C’est une décision politique lourde de conséquences économiques. Lors de son discours de politique générale à l’Assemblée nationale, le Premier ministre Sébastien Lecornu a annoncé la suspension de la réforme des retraites de 2023 jusqu’à l’élection présidentielle de 2027. Un geste d’apaisement destiné à calmer les tensions politiques et sociales, mais qui pose une équation budgétaire complexe pour un exécutif déjà sous pression.
Entre promesse de stabilité sociale et nécessité de rigueur financière, le gouvernement tente un exercice d’équilibriste, au moment où la dette publique et les dépenses sociales atteignent des niveaux records.
💸 Un gel social coûteux mais …
En pleine crise de confiance entre l’exécutif et le pays, le Premier ministre a choisi la voie de la temporisation :
Je proposerai au Parlement dès cet automne que nous suspendions la réforme de 2023 sur les retraites jusqu’à l’élection présidentielle
a déclaré Sébastien Lecornu, dans une allocution suivie de près par les partis d’opposition.
Cette décision — hautement symbolique — a un coût immédiat pour les finances publiques : 400 millions d’euros en 2026 et 1,8 milliard d’euros en 2027, selon les estimations du gouvernement. Une somme qui, comme l’a souligné le chef du gouvernement, « devra être compensée par des économies ».
Ce choix s’inscrit dans une logique politique de désamorçage des tensions sociales après une réforme passée « au forceps » en 2023, au prix d’une impopularité durable pour l’exécutif. En suspendant tout relèvement de l’âge légal de départ à la retraite jusqu’en janvier 2028, le gouvernement répond à une demande directe de la CFDT, tout en affichant une volonté de dialogue.

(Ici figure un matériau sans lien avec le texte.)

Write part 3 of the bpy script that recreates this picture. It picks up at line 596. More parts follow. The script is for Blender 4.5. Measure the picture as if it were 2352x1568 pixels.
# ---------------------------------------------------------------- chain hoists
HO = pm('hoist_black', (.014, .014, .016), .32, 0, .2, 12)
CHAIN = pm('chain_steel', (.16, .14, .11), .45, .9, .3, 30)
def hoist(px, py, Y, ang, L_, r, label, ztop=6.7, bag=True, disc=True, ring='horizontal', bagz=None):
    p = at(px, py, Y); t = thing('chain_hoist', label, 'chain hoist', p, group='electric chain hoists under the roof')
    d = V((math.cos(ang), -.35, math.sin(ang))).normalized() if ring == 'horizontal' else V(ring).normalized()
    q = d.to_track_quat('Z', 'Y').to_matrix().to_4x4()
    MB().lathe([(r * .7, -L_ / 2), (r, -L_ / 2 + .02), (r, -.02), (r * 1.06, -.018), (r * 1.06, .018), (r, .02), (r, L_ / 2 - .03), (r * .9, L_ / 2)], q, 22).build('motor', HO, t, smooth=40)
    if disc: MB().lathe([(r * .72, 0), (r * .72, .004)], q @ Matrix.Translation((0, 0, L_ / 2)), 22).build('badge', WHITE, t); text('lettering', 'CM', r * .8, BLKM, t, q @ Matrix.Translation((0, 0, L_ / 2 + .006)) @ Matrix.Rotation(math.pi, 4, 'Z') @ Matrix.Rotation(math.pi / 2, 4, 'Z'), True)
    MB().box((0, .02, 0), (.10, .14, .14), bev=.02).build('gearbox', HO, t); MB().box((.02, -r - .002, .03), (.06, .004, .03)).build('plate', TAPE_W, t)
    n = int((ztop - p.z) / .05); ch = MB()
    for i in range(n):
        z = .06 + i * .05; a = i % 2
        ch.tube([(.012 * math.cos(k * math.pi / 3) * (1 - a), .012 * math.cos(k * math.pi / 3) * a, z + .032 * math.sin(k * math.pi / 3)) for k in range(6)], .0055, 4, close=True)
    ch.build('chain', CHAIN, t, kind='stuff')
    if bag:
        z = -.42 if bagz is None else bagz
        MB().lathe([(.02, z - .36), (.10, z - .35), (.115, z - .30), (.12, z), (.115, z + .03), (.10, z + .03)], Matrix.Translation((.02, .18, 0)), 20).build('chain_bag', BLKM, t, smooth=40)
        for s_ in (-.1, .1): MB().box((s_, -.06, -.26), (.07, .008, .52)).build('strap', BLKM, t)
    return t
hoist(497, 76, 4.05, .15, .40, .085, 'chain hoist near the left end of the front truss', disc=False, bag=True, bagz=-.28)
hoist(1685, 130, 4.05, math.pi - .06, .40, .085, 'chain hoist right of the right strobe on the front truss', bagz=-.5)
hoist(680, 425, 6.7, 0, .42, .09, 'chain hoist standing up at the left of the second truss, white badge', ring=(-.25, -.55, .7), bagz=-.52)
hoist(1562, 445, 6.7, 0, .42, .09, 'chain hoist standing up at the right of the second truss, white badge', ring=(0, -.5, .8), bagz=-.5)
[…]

Dans le même temps, la durée d’assurance restera figée à 170 trimestres sur la période.
Cette stabilisation temporaire vise à redonner de la visibilité aux actifs et retraités, mais elle fragilise à court terme l’équilibre budgétaire du système de retraites, déjà sous tension structurelle.
Selon les projections du Conseil d’orientation des retraites (COR), le déficit pourrait se creuser de plusieurs milliards si aucune mesure de compensation n’est mise en place.
Le Premier ministre a également insisté sur la nécessité de réorienter les efforts publics vers la justice sociale, notamment en améliorant les retraites des femmes et en prenant en compte « les métiers pénibles, l’usure au travail et les carrières longues ».
« Voilà une discussion qui était bloquée depuis 23 ans. Paradoxalement, la rupture, c’est de conclure », a-t-il commenté, citant la nécessité de redéfinir les priorités économiques du pays.
Mais cette orientation « sociale » ne suffira pas à masquer la rigueur budgétaire qui se profile. Dans un contexte de ralentissement de la croissance et de dette publique proche de 112 % du PIB, la suspension de la réforme impose au gouvernement de trouver de nouveaux leviers d’économies : réduction de certaines dépenses, rationalisation des aides ou réévaluation de niches fiscales.
👁️ L’œil de l’expert : à double tranchant
L’annonce de Sébastien Lecornu marque un tournant dans la stratégie économique de l’exécutif.
D’un côté, elle apaise temporairement le climat social et redonne un peu d’air à une opinion publique épuisée par les tensions autour des retraites. De l’autre, elle fragilise l’image de crédibilité financière de la France à l’international.
Pour les économistes, cette suspension est un « choix politique plus que budgétaire » : elle vise à gagner du temps avant l’échéance présidentielle, tout en reportant les ajustements structurels à plus tard. Mais cette stratégie de court terme risque de coûter cher aux finances publiques et de réduire la marge de manœuvre de l’État sur d’autres fronts, comme la transition énergétique ou la politique industrielle.
En résumé, le gel de la réforme des retraites est une bouffée d’oxygène sociale… mais un casse-tête budgétaire.
Le gouvernement espère y voir un signal d’apaisement et de dialogue, mais les marchés, eux, y verront peut-être une promesse de plus à financer.